The letter, sent by congressmen Tom Malinowski and Brian Fitzpatrick, comes as Prince Khalid, the younger brother of Crown Prince Mohammed bin Salman (MBS), arrives in Washington this week for a series of meetings with U.S. officials.
“According to public reports, Prince Khalid met with senior U.S. government officials, seemingly undermining the administration’s February 2021 statements indicating that you would seek to recalibrate the U.S.-Saudi relationship by engaging your official counterparts,” the letter said.
The prince served as Saudi Arabia’s ambassador to Washington when Khashoggi, also a U.S. resident, was murdered in 2018.
Khashoggi’s killing inside the Saudi consulate in the Turkish city of Istanbul back in October 2018 raised a global outcry and put pressure on the Saudi crown prince.
U.S. intelligence agencies admitted last year that Mohammed bin Salman ordered a team of Saudi operatives to kill Khashoggi. In February, the Biden administration confirmed the crown prince had masterminded the brutal murder.

‘Biden May Meet MBS’

The developments come as Biden may meet in person with the Saudi crown prince as early as next month, according to a report by CNN citing multiple officials.

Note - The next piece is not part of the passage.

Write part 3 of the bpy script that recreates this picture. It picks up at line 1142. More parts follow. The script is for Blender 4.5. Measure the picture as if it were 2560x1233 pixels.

Biden administration officials are currently in talks with their Saudi counterparts about a potential meeting between the two leaders while Biden is overseas next month, officials told CNN. The meeting would come after months of turbulent relations and multiple attempts at rapprochement by the White House.
“You should count on something like this happening, it just comes down to when, not if,” a former U.S. official familiar with the discussions said.
“Because of our multiple shared national security interests, [a meeting] is a good thing,” said the former U.S. official.
Meanwhile, leading human rights groups have urged the United Nations to scrutinize Saudi Arabia’s treatment of advocates ahead of a meeting of the UN Human Rights Council (OHCHR) next month.
Experts from Amnesty International, the Persian Gulf Center for Human Rights and Human Rights Watch said at an event on Wednesday that the OHCHR needed to address a number of key concerns at the summit - including women’s rights, arbitrary detentions, the death penalty, and the conditions of migrant workers.
“It is really important that diplomats keep Saudi Arabia on its agenda and establish regular monitoring and reporting on its human rights situation,” said Rothna Begum, senior women’s rights researcher at Human Rights Watch.
“Without this, we will only hear what the Saudi authorities want us to hear on their so-called reforms.”
Speaking at the event, the rights groups said the UN must pressure the kingdom to allow international observers the ability to monitor the situation on the ground and the alleged reforms taking place in the country.